Google+

July 2, 2009

The Injustice of It All

A few months back I questioned a new system the ATP had adopted to score and rank its players, wondering whether tracking a trailing twelve-month score really reflected the current state of tennis.

So far, I'm not impressed.

For example Andy Murray who started the year with three impressive championships remained behind Novak Djokovic until mid-May, despite the fact that Nole suffered some big losses in Australia and a disappointing exit while trying to defend his title in Melbourne.

And there's another point I'm still not clear on -- perhaps someone can help. Rafael Nadal was the first player to qualify for the year-end ATP Championships, but one rule requires players to play in all four Grand Slams -- something Rafa failed to do when he pulled out of Wimbledon with a knee injury. Does he forfeit his spot even though he had been playing the best tennis on tour and almost swept the clay court season?

The problems also make their way into the women's side of things. Back in April we found out that Dinara Safina was going to take over the #1 spot from Serena Williams, the woman she'd lost to in Australia and who'd taken the trophy at Flushing Meadows just a few months before. I don't mean to say Dinara hasn't had a good year -- she won in Rome and Madrid and played in four other finals, including at Roland Garros. But she's never won a Slam while the two women ranked just below her have won three of the last four and share seventeen Majors between them.



So, yes, the ranking system has its issues, but they've never seemed so apparant as they have during this Wimbledon fortnight.

The Championships at the All England Club, more than any other Grand Slam, have the ability to seed players based on their strength on the surface, not their ranking. That allowed Ivo Karlovic, ranked thirty-sixth in the world, to command the twenty-second seed, and Marat Safin to go from #24 to #14. Maria Sharapova was clearly the biggest beneficiary as officials ignored her injury-addled #60 ranking and blessed her with the twenty-fourth seed.

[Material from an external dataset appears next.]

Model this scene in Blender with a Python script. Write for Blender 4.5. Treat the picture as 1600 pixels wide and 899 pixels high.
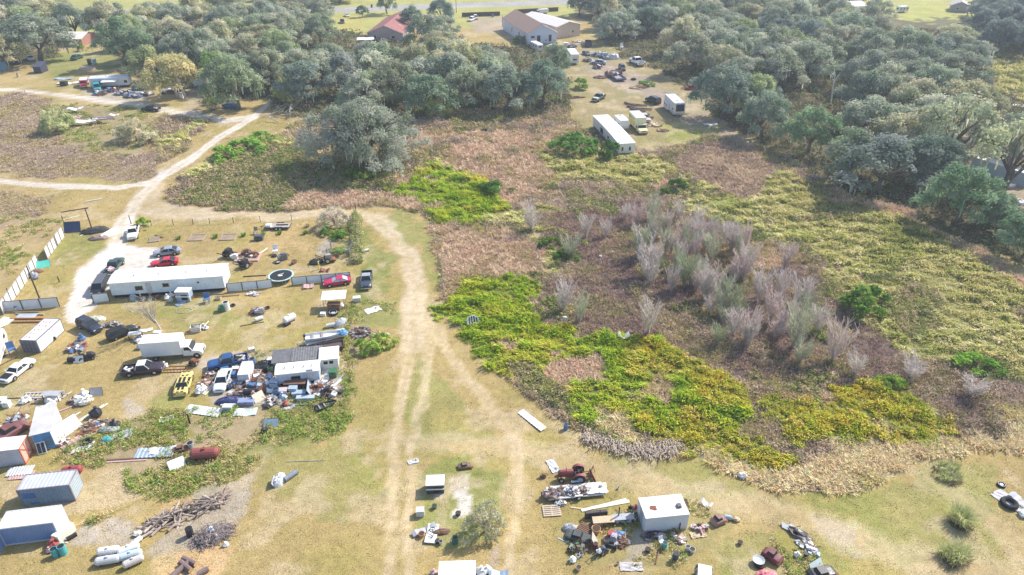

But Dinara, who'd never made it past the third round here and lost in the quarters to Tamarine Tanasugarn at a warm-up tournament in the Netherlands, kept her top spot while five-time Wimbledon champion Venus Williams had to slog it out at #3.

The discrepancy was clear in today's semifinal match when Dinara was completely dominated by Venus. In less than one hour she won only a single game and twenty points in total. She whiffed sixteen unforced errors and looked nothing like the #1 player she's supposed to be. Even still, because she made the semis, she'll get 900 points and stay out of reach of both Serena and Venus, whomever wins (I believe -- I hate calculating these points).

You know who else gets 900 points?

Not-so-lucky loser Elena Dementieva, who gave an epic performance against the second-seeded Serena Williams -- someone she was not supposed to beat. That match, which lasted nearly three hours, was one that single-handedly revived the case for women's tennis. Both ladies were hitting hard, serving bombs, maintaining rallies, and being pushed way outside their comfort zones. Elena, who'd been struggling all spring, did something no one's been able to do this tournament -- she took a set away from Serena, and she even had a match point late in the third. Watching the last few games I was actually nervous -- seriously, from my desk in New York, thousands of miles away from the action, my heart was honestly pounding as I waited to see who would come out on top.



But because Elena wasn't able to convert on her opportunity she gets the same payday as Safina, who looked no more impressive in her first five matches than she did in her sixth. And what could've been a final match that any fan would pay top-dollar to see is relegated to the semis, played midday in the middle of the week.

It's always heart-wrenching when someone has to lose a match that was so well-fought, beginning to end. After such a long battle, it's a shame that both couldn't make it to the Saturday match. And it's an even bigger shame that there's no way to compensate the player who put on such a great show.

Who knows if they'll change the points system again and make it more fair. I doubt anything done will be terribly drastic.

But I can tell you that if I had control, the rankings on Monday would be much different than what's actually going to come out.